For Paul it was not death at Jerusalem, but the hatred which threw him into the hands of the Gentiles to be, as yet a prisoner only, not yet to die though ultimately what befell him among the Gentiles was his true glory, and there he suffered simply and solely a witness for the truth. He had his heart’s desire, the fellowship of Christ’s sufferings, becoming conformed unto His death.
‘And as Paul was about to be brought into the castle, he said unto the chief officer, May I say something unto thee? He said, Dost thou know Greek? Thou art not then the Egyptian who before these days stirred up to sedition, and led out into the wilderness the four thousand men of the assassins (or Sicarii)? But Paul said, I am a Jew of Tarsus in Cilicia, a citizen of no mean city; and I beseech thee give me leave to speak unto the people. And when he had given him leave, Paul standing on the steps beckoned with his hand unto the people; and when there was great silence, he spake unto them in the Hebrew tongue, saying’ (vers. 37-40).

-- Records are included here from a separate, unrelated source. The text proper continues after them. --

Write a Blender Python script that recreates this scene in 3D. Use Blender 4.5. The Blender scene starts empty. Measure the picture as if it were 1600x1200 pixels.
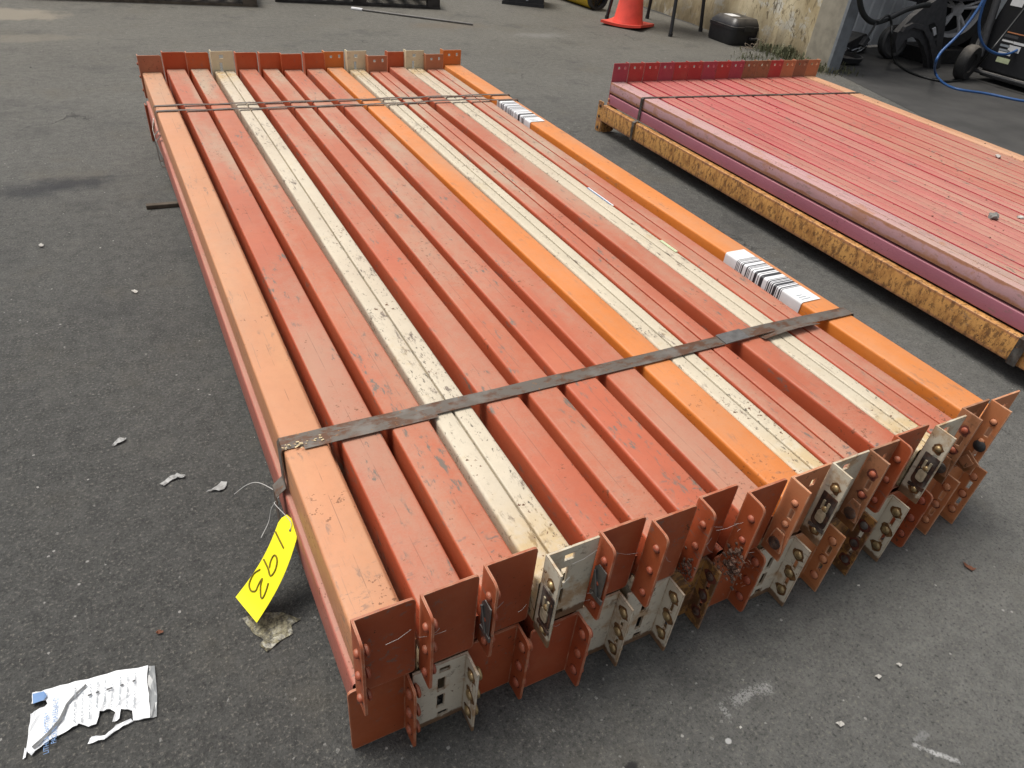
import bpy, bmesh, math, random
from mathutils import Vector, Matrix
random.seed(11)
R3 = math.radians
scene = bpy.context.scene
C = scene.collection

# ------------------------------------------------------------------ camera
F = 1095.09
CAMZ = 1.188
ROT = Matrix(((0.88876305, 0.20839704, -0.40825348),
              (-0.44972423, 0.56860238, -0.68879565),
              (0.08859092, 0.79577761, 0.59907399)))
cam_d = bpy.data.cameras.new('camera'); cam = bpy.data.objects.new('camera', cam_d); C.objects.link(cam)
cam_d.sensor_fit = 'HORIZONTAL'; cam_d.sensor_width = 36.0; cam_d.lens = 36.0 * F / 1600.0
cam_d.clip_start = 0.02; cam_d.clip_end = 400.0
cam.matrix_world = Matrix.Translation((0, 0, CAMZ)) @ ROT.to_4x4()
scene.camera = cam

# ------------------------------------------------------------------ sky, sun, exposure
SUN_EL, SUN_AZ = 68.0, -42.0        # azimuth measured from +Y towards +X
world = bpy.data.worlds.new("World"); scene.world = world; world.use_nodes = True
wn = world.node_tree; wn.nodes.clear()
w_out = wn.nodes.new('ShaderNodeOutputWorld'); w_bg = wn.nodes.new('ShaderNodeBackground')
w_sky = wn.nodes.new('ShaderNodeTexSky'); w_sky.sky_type = 'NISHITA'; w_sky.sun_disc = False
w_sky.sun_elevation = R3(SUN_EL); w_sky.sun_rotation = R3(SUN_AZ); w_sky.dust_density = 4.0; w_sky.air_density = 1.0
w_hsv = wn.nodes.new('ShaderNodeHueSaturation'); w_hsv.inputs['Saturation'].default_value = 0.22
w_bg.inputs['Strength'].default_value = 0.085
wn.links.new(w_sky.outputs[0], w_hsv.inputs['Color']); wn.links.new(w_hsv.outputs[0], w_bg.inputs[0]); wn.links.new(w_bg.outputs[0], w_out.inputs[0])
sun_d = bpy.data.lights.new('sun', 'SUN'); sun = bpy.data.objects.new('sun', sun_d); C.objects.link(sun)
sun_d.energy = 1.5; sun_d.angle = R3(30); sun_d.color = (1.0, 0.95, 0.87)
sd = Vector((math.sin(R3(SUN_AZ)) * math.cos(R3(SUN_EL)), math.cos(R3(SUN_AZ)) * math.cos(R3(SUN_EL)), math.sin(R3(SUN_EL))))
sun.rotation_euler = sd.to_track_quat('Z', 'Y').to_euler()
vs = scene.view_settings
vs.view_transform = 'Standard'; vs.look = 'None'; vs.gamma = 1.0; vs.exposure = 0.88; vs.use_curve_mapping = False

# ------------------------------------------------------------------ helpers
def ray(px, py):
    return ROT @ Vector((px - 800.0, -(py - 600.0), -F))
def G(px, py, z=0.0):                       # point of the plane at height z
    r = ray(px, py); t = (z - CAMZ) / r.z
    return Vector((r.x * t, r.y * t, z))
def atY(px, py, y):
    r = ray(px, py); t = y / r.y
    return Vector((r.x * t, y, CAMZ + r.z * t))
def atX(px, py, x):
    r = ray(px, py); t = x / r.x
    return Vector((x, r.y * t, CAMZ + r.z * t))

class MB:
    def __init__(s): s.v = []; s.f = []; s.m = []; s.mi = 0
    def add(s, vs_, fs):
        o = len(s.v); s.v += [tuple(v) for v in vs_]
        for f in fs: s.f.append(tuple(i + o for i in f)); s.m.append(s.mi)
    def box(s, lo, hi, M=None):
        x0, y0, z0 = lo; x1, y1, z1 = hi
        P = [Vector(p) for p in ((x0,y0,z0),(x1,y0,z0),(x1,y1,z0),(x0,y1,z0),(x0,y0,z1),(x1,y0,z1),(x1,y1,z1),(x0,y1,z1))]
        if M is not None: P = [M @ p for p in P]
        s.add(P, [(0,3,2,1),(4,5,6,7),(0,1,5,4),(1,2,6,5),(2,3,7,6),(3,0,4,7)])
    def prism(s, poly, fn, a, b, caps=(True, True)):   # poly: 2D pts, fn(u,v,w) -> 3D
        n = len(poly)
        P = [fn(u, v, a) for u, v in poly] + [fn(u, v, b) for u, v in poly]
        F_ = [(i, (i + 1) % n, n + (i + 1) % n, n + i) for i in range(n)]
        if caps[0]: F_.append(tuple(range(n))[::-1])
        if caps[1]: F_.append(tuple(range(n, 2 * n)))
        s.add(P, F_)
    def tube(s, pts, r, n=8, caps=True):
        pts = [Vector(p) for p in pts]; rings = []
        up = Vector((0, 0, 1)); prev = None
        for i, p in enumerate(pts):
            t = (pts[min(i + 1, len(pts) - 1)] - pts[max(i - 1, 0)]).normalized()
            if prev is None:
                a = t.cross(up if abs(t.z) < .9 else Vector((1, 0, 0))).normalized()
            else:
                a = (prev - t * prev.dot(t)).normalized()
            prev = a; b = t.cross(a)
            rr = r[i] if isinstance(r, (list, tuple)) else r
            rings.append([p + (a * math.cos(2*math.pi*k/n) + b * math.sin(2*math.pi*k/n)) * rr for k in range(n)])
        V = [v for rg in rings for v in rg]; F_ = []
        for i in range(len(pts) - 1):
            for k in range(n):
                F_.append((i*n+k, i*n+(k+1)%n, (i+1)*n+(k+1)%n, (i+1)*n+k))
        if caps: F_ += [tuple(range(n))[::-1], tuple((len(pts)-1)*n + k for k in range(n))]
        s.add(V, F_)
    def lathe(s, prof, M=None, n=16, caps=True):       # prof: (r, z) list
        V = []; F_ = []
        for r, z in prof:
            for k in range(n):
                a = 2*math.pi*k/n; p = Vector((r*math.cos(a), r*math.sin(a), z))
                V.append(M @ p if M is not None else p)
        for i in range(len(prof) - 1):
            for k in range(n):
                F_.append((i*n+k, i*n+(k+1)%n, (i+1)*n+(k+1)%n, (i+1)*n+k))
        if caps and prof[0][0] > 1e-6: F_.append(tuple(range(n))[::-1])
        if caps and prof[-1][0] > 1e-6: F_.append(tuple((len(prof)-1)*n + k for k in range(n)))
        s.add(V, F_)
    def ribbon(s, pts, side, w, t):         # flat band along pts, width w along side, thickness t
        pts = [Vector(p) for p in pts]; side = Vector(side).normalized(); V = []; F_ = []
        for i, p in enumerate(pts):
            tan = (pts[min(i+1, len(pts)-1)] - pts[max(i-1, 0)]).normalized(); nn = side.cross(tan).normalized()
            for a, b in ((-1,-1),(1,-1),(1,1),(-1,1)):
                V.append(p + side*(a*w/2) + nn*(b*t/2))
        for i in range(len(pts)-1):
            for k in range(4):
                F_.append((i*4+k, i*4+(k+1)%4, (i+1)*4+(k+1)%4, (i+1)*4+k))
        F_ += [(3,2,1,0), tuple((len(pts)-1)*4+k for k in range(4))]
        s.add(V, F_)
    def mesh(s, name, mats, smooth=35):
        me = bpy.data.meshes.new(name); me.from_pydata(s.v, [], s.f)
        for m in (mats if isinstance(mats, (list, tuple)) else [mats]): me.materials.append(m)
        if any(s.m): me.polygons.foreach_set('material_index', s.m)
        bm = bmesh.new(); bm.from_mesh(me); bmesh.ops.recalc_face_normals(bm, faces=bm.faces); bm.to_mesh(me); bm.free()
        if smooth:
            me.polygons.foreach_set('use_smooth', [True]*len(me.polygons)); me.set_sharp_from_angle(angle=R3(smooth))
        me.update(); return me
    def build(s, name, mats, parent=None, smooth=35):
        return link(name, s.mesh(name, mats, smooth), parent)

def link(name, me, parent=None, M=None):
    o = bpy.data.objects.new(name, me); C.objects.link(o)
    if parent is not None: o.parent = parent
    if M is not None: o.matrix_local = M
    return o
def tag(o, label=None, cat=None, group=None, kind=None):
    for k, v in (('label', label), ('category', cat), ('group', group), ('kind', kind)):
        if v: o[k] = v
    return o
def empty(name, loc=(0,0,0), rz=0.0, label=None, cat=None, group=None):
    o = bpy.data.objects.new(name, None); C.objects.link(o); o.location = loc; o.rotation_euler = (0, 0, rz)
    o.empty_display_size = .05
    return tag(o, label, cat, group, 'thing' if label else None)
def fillet(pts, rad, n=3):
    out = []; N_ = len(pts)
    for i, p in enumerate(pts):
        r = rad[i] if isinstance(rad, (list, tuple)) else rad
        p = Vector(p); a = Vector(pts[i-1]); b = Vector(pts[(i+1) % N_])
        if r <= 0: out.append(tuple(p)); continue
        p0 = p + (a-p).normalized()*r; p1 = p + (b-p).normalized()*r
        for k in range(n+1):
            t = k/n; q = p0*(1-t)**2 + p*2*t*(1-t) + p1*t*t; out.append(tuple(q))
    return out
def catmull(pts, n=8):
    pts = [Vector(p) for p in pts]; P = [pts[0]*2-pts[1]] + pts + [pts[-1]*2-pts[-2]]; out = []
    for i in range(1, len(P)-2):
        for k in range(n):
            t = k/n; a, b, c, d = P[i-1], P[i], P[i+1], P[i+2]
            out.append(.5*((2*b)+(c-a)*t+(2*a-5*b+4*c-d)*t*t+(3*b-a-3*c+d)*t**3))
    return out + [pts[-1]]

# ------------------------------------------------------------------ materials
class NT:
    def __init__(s, name):
        s.mat = bpy.data.materials.new(name); s.mat.use_nodes = True; s.nt = s.mat.node_tree; s.nt.nodes.clear()
        s.out = s.n('ShaderNodeOutputMaterial'); s.b = s.n('ShaderNodeBsdfPrincipled'); s.l(s.b.outputs[0], s.out.inputs[0])
    def n(s, t): return s.nt.nodes.new(t)
    def l(s, a, b): s.nt.links.new(a, b)
    def setin(s, inp, v):
        if hasattr(v, 'is_linked') or hasattr(v, 'links'): s.l(v, inp)
        else: inp.default_value = (tuple(v) + (1.0,))[:4] if (isinstance(v, (tuple, list)) and inp.type == 'RGBA') else v
    def math(s, op, a, b=0.0, c=0.0, clamp=False):
        m = s.n('ShaderNodeMath'); m.operation = op; m.use_clamp = clamp
        for i, v in enumerate((a, b, c)): s.setin(m.inputs[i], v)
        return m.outputs[0]
    def vec(s, op, a, b):
        m = s.n('ShaderNodeVectorMath'); m.operation = op; s.setin(m.inputs[0], a); s.setin(m.inputs[1], b)
        return m.outputs['Value'] if op in ('LENGTH', 'DOT_PRODUCT', 'DISTANCE') else m.outputs[0]
    def coord(s, which='Object', rnd=True):
        t = s.n('ShaderNodeTexCoord').outputs[which]
        if rnd:
            oi = s.n('ShaderNodeObjectInfo'); k = s.math('MULTIPLY', oi.outputs['Random'], 53.0)
            t = s.vec('ADD', t, k)
        return t
    def noise(s, v, scale, detail=3.0, rough=.55, dist=0.0):
        m = s.n('ShaderNodeTexNoise'); s.l(v, m.inputs['Vector']); m.inputs['Scale'].default_value = scale
        m.inputs['Detail'].default_value = detail; m.inputs['Roughness'].default_value = rough; m.inputs['Distortion'].default_value = dist
        return m.outputs[0]
    def voro(s, v, scale, feature='F1'):
        m = s.n('ShaderNodeTexVoronoi'); m.feature = feature; s.l(v, m.inputs['Vector']); m.inputs['Scale'].default_value = scale
        return m
    def ss(s, v, a, b, to0=0.0, to1=1.0):
        m = s.n('ShaderNodeMapRange'); m.interpolation_type = 'SMOOTHSTEP'; s.setin(m.inputs[0], v)
        m.inputs[1].default_value = a; m.inputs[2].default_value = b; m.inputs[3].default_value = to0; m.inputs[4].default_value = to1
        return m.outputs[0]
    def mix(s, f, a, b, mode='MIX'):
        m = s.n('ShaderNodeMix'); m.data_type = 'RGBA'; m.blend_type = mode
        s.setin(m.inputs[0], f); s.setin(m.inputs[6], a); s.setin(m.inputs[7], b); return m.outputs[2]
    def sep(s, v):
        m = s.n('ShaderNodeSeparateXYZ'); s.l(v, m.inputs[0]); return m.outputs
    def bump(s, h, strength=.3, dist=.001, prev=None):
        m = s.n('ShaderNodeBump'); m.inputs['Strength'].default_value = strength; m.inputs['Distance'].default_value = dist
        s.l(h, m.inputs['Height'])
        if prev is not None: s.l(prev, m.inputs['Normal'])
        return m.outputs[0]
    def set(s, **k):
        for a, v in k.items(): s.setin(s.b.inputs[{'col':'Base Color','rough':'Roughness','metal':'Metallic','normal':'Normal','spec':'Specular IOR Level','alpha':'Alpha','trans':'Transmission Weight'}[a]], v)
        return s.mat

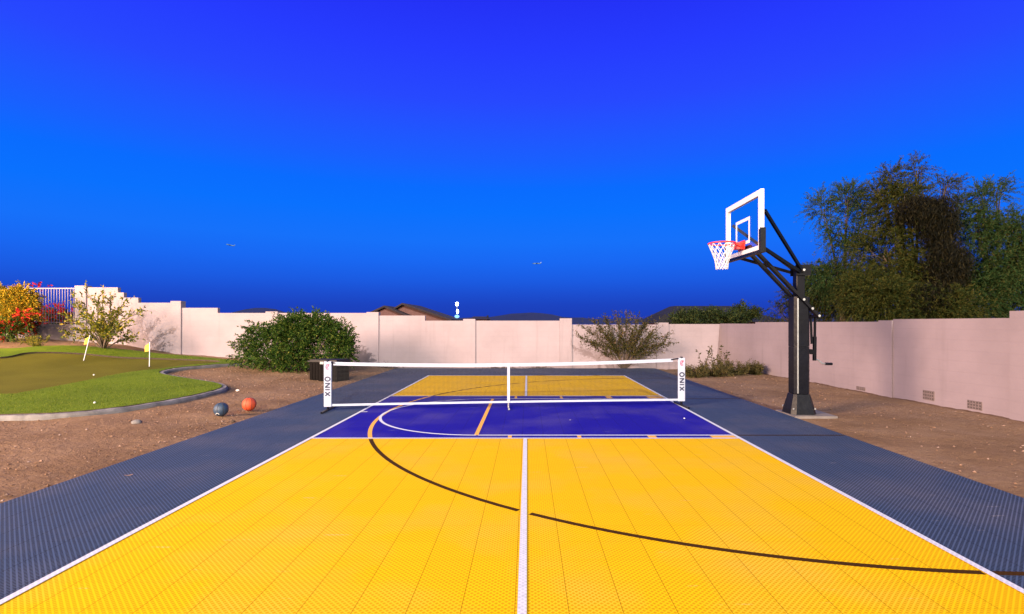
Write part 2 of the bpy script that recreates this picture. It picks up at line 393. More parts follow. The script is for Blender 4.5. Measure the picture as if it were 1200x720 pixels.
def grow(mb, p, d, length, rad, depth, kids=3, ang=.6, gravity=0.0, shrink=.68, segs=None, wob=.15, tips=None, n=5):
    pts, rr = [p.copy()], [rad]; k = 4
    for i in range(k):
        d = (d + Vector((random.gauss(0, wob), random.gauss(0, wob), random.gauss(0, wob) - gravity))).normalized()
        q = pts[-1] + d * length / k
        if depth <= 1 and segs is not None: segs.append((tuple(pts[-1]), tuple(q)))
        pts.append(q); rr.append(rad * (1 - .45 * (i + 1) / k))
    mb.tube(pts, rr, n if depth > 1 else 3, cap=False)
    if depth == 0:
        if tips is not None: tips.append((tuple(pts[-1]), tuple(d)))
        return
    for i in range(kids):
        a = random.uniform(.5, 1.3) * ang; ph = random.uniform(0, 2 * math.pi)
        u = d.orthogonal().normalized(); w = d.cross(u)
        nd_ = (d * math.cos(a) + (u * math.cos(ph) + w * math.sin(ph)) * math.sin(a)).normalized()
        st = pts[-1] if i == 0 else pts[random.choice([2, 3, 4])]
        grow(mb, st, nd_, length * shrink * random.uniform(.8, 1.2), rr[-1] * .75, depth - 1, kids, ang, gravity, shrink, segs, wob, tips, n)

# ================================================================== SETTING
# ---- ground
def ground():
    xs = np.concatenate([np.linspace(-900, -60, 14), np.linspace(-45, -24, 10), np.linspace(-22, -4.2, 120), np.linspace(-4, 4, 9), np.linspace(4.2, 10, 45), np.linspace(12, 45, 14), np.linspace(60, 900, 14)])
    ys = np.concatenate([np.linspace(-300, -10, 8), np.linspace(-6, 3.5, 12), np.linspace(4, 21.5, 150), np.linspace(22.5, 60, 26), np.linspace(80, 1200, 16)])
    V = []
    for y in ys:
        for x in xs:
            z = H(x, y)
            if 3 < y < 21 and (-22 < x < -4.9 or 4.8 < x < 9):
                z += .012 * math.sin(x * 3.1 + y * 1.7) * math.sin(y * 2.6 - x * .9) + random.uniform(-.008, .008)
            if -5 < x < 4.7 and -1 < y < 18.9: z = min(z, -.05)
            V.append((x, y, z))
    nx = len(xs); Fc = [(j * nx + i, j * nx + i + 1, (j + 1) * nx + i + 1, (j + 1) * nx + i) for j in range(len(ys) - 1) for i in range(nx - 1)]
    me = bpy.data.meshes.new('ground'); me.from_pydata(V, [], Fc)
    o = link('ground', me, M['dirt'], smooth=True); prop(o, kind='structure')
ground()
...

Here again Paul takes very different ground from that which was his wont, he pleads his Jewish race to the commander. Elsewhere who so firm to hold to the grand truth that Christ is all? who more completely above any human distinction of plea in the service of the Lord? It was Paul the apostle indeed, yet not here in the Gentile province assigned him, but in Jerusalem, seeking to reconcile the irreconcilable. Is it too much to say that here there appeared to be the weakness of one who was strong by grace beyond all others on his own ground?
254 ‘Paul, and we that were with him’, is a later reading, which slipped into the Text. Rec., the Authorized Version, et al.